**WRITTEN INSTRUCTION**: Exactly retype the lines of the material from its first line to the line with "SC.camera = cam", including both.

^^^^^^^^^^^^^^^^

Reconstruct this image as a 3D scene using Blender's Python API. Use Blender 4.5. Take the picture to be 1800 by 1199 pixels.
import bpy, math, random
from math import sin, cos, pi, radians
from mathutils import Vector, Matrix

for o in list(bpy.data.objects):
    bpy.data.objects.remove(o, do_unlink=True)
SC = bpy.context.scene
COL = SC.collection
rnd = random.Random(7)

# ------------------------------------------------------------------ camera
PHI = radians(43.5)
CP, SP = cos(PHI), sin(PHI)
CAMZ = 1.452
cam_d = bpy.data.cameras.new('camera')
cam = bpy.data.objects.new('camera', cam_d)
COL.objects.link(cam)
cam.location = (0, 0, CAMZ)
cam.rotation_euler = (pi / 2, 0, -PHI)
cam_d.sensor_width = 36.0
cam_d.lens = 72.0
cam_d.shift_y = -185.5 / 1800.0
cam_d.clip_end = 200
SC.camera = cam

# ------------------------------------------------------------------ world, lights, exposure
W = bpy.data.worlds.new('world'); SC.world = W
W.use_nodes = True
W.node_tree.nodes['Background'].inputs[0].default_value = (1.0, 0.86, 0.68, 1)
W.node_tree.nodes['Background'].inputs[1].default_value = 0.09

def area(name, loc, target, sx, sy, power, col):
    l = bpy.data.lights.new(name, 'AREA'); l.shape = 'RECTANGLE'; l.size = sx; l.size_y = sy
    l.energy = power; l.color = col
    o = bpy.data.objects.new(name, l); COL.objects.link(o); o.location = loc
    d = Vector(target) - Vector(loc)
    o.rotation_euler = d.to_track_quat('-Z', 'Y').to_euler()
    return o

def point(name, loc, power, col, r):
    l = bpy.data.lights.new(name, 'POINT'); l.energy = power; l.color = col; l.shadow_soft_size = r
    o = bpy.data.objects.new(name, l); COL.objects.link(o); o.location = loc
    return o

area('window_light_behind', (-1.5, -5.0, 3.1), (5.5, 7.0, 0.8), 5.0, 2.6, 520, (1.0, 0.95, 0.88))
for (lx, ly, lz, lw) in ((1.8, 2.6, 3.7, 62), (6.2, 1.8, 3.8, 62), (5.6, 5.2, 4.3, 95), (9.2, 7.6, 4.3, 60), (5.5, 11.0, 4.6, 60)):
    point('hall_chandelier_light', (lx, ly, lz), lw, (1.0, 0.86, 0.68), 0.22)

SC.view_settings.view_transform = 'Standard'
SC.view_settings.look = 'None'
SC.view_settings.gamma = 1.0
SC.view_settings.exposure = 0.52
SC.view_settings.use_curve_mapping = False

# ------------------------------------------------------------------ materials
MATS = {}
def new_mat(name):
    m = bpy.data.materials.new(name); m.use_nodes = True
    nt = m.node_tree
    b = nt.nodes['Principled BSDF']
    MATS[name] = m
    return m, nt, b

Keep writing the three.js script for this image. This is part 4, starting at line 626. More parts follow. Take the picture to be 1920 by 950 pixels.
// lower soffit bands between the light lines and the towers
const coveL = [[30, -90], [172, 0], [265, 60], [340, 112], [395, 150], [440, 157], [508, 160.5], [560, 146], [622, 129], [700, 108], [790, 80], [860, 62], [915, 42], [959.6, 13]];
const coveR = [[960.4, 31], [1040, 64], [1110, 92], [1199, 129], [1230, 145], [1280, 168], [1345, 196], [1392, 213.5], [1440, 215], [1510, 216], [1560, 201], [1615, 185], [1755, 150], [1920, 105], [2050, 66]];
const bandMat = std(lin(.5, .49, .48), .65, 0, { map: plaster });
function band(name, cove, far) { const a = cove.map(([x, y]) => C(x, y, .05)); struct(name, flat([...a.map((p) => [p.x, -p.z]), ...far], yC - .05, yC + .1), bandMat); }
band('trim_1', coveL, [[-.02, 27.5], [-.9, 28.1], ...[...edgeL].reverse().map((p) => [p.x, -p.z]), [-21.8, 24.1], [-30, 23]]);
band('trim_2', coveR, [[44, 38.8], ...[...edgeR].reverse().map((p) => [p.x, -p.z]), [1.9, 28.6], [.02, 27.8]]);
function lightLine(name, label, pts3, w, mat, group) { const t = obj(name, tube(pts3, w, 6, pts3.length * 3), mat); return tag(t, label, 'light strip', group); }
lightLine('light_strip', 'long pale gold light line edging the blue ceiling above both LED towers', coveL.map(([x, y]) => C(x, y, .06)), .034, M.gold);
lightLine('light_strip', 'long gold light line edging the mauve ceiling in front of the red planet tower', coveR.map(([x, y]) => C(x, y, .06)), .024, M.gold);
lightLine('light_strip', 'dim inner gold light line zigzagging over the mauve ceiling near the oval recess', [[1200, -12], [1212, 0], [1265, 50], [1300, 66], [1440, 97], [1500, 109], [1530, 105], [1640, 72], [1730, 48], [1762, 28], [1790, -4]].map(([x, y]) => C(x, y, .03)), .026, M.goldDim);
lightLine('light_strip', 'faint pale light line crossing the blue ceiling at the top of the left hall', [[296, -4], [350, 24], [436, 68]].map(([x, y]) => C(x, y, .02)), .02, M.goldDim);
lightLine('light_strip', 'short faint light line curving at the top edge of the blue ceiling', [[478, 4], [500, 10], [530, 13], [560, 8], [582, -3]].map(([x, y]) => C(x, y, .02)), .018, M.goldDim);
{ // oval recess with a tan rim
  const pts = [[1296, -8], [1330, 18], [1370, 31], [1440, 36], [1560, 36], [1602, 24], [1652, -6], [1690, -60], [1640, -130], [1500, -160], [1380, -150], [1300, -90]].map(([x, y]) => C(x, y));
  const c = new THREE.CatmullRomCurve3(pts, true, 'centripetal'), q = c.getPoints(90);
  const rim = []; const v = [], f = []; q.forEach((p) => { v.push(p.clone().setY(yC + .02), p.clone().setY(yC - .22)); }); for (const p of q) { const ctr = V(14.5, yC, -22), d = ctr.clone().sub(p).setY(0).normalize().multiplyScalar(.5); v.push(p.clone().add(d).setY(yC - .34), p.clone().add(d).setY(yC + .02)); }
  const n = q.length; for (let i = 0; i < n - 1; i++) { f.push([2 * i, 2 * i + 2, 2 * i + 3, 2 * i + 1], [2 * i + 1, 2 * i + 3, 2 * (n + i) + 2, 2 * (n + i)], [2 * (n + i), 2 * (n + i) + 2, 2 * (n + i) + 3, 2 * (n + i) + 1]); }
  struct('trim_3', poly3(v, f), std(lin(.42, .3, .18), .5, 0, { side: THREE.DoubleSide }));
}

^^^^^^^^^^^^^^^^

**EXPECTED ANSWER**:
Reconstruct this image as a 3D scene using Blender's Python API. Use Blender 4.5. Take the picture to be 1800 by 1199 pixels.
import bpy, math, random
from math import sin, cos, pi, radians
from mathutils import Vector, Matrix

for o in list(bpy.data.objects):
    bpy.data.objects.remove(o, do_unlink=True)
SC = bpy.context.scene
COL = SC.collection
rnd = random.Random(7)

# ------------------------------------------------------------------ camera
PHI = radians(43.5)
CP, SP = cos(PHI), sin(PHI)
CAMZ = 1.452
cam_d = bpy.data.cameras.new('camera')
cam = bpy.data.objects.new('camera', cam_d)
COL.objects.link(cam)
cam.location = (0, 0, CAMZ)
cam.rotation_euler = (pi / 2, 0, -PHI)
cam_d.sensor_width = 36.0
cam_d.lens = 72.0
cam_d.shift_y = -185.5 / 1800.0
cam_d.clip_end = 200
SC.camera = cam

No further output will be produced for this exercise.